Campus booksellers are also keeping an eye on developments in digital delivery, which higher-education publishers have been slightly quicker to explore than trade ones. In the U.S., four publishers and 10 campus bookstores announced recently that they will be producing digital textbooks – to be sold at about 33% off of list prices – with pages that “turn”; text that can be highlighted and searched; and features such as weblinks, audio, and video. Students must pay to authorize their Universal Digital Textbook Card, about the size of a credit card, before they can log on to a website to download the text.

In Canada, McGraw-Hill Ryerson has been offering e-books since 2000. Today, they offer 1,700 e-books – as custom books, PDFs, and e-books offering online views. Most recently, they teamed up with Zinio Systems to offer exact online replicas of their more popular textbooks. And last year, Pearson Education introduced SafariX Textbooks Online, which offers web versions, at half the cost, of 600 of their major textbooks. This September marks the first full academic year they have been available, but Pearson’s Spiegel says they won’t have a firm sense of student usage until next spring. And at McGraw-Hill Ryerson, says Ferrier, digital sales still represent only a small percentage of total revenue.
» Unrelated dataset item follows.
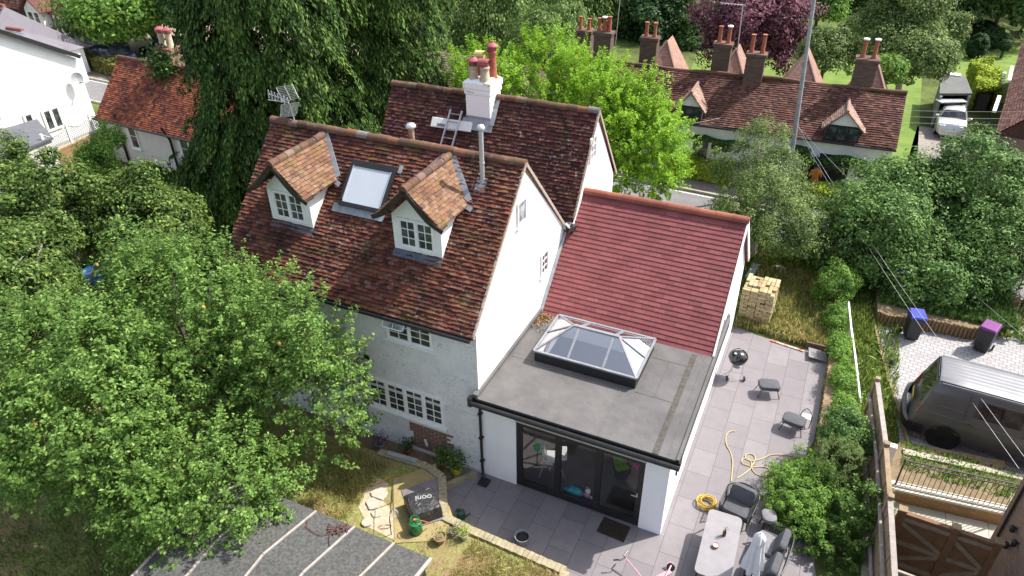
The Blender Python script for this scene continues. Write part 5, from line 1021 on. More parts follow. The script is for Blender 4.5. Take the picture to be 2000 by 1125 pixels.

Should e-textbooks begin growing significantly, the challenge for campus booksellers will be to ensure that such sales still flow through them. Currently, more and more major publishers are selling their titles directly to consumers on their websites. “We don’t see how it would be possible at this stage to be eliminated from the equation, but we are concerned,” Masocco says. Wilde, too, is hopeful the bookstore will remain the main hub. “If it’s just a link from our site, we still want to be the one-stop shop for course material,” he says.

For now, though, digital textbooks might still be a hard sell. Wilde recalls a bio-chemistry textbook that was being sold with its digital counterpart as a shrink-wrapped package for $125. Though the digital version was also available on its own for only $62, almost nobody bought it.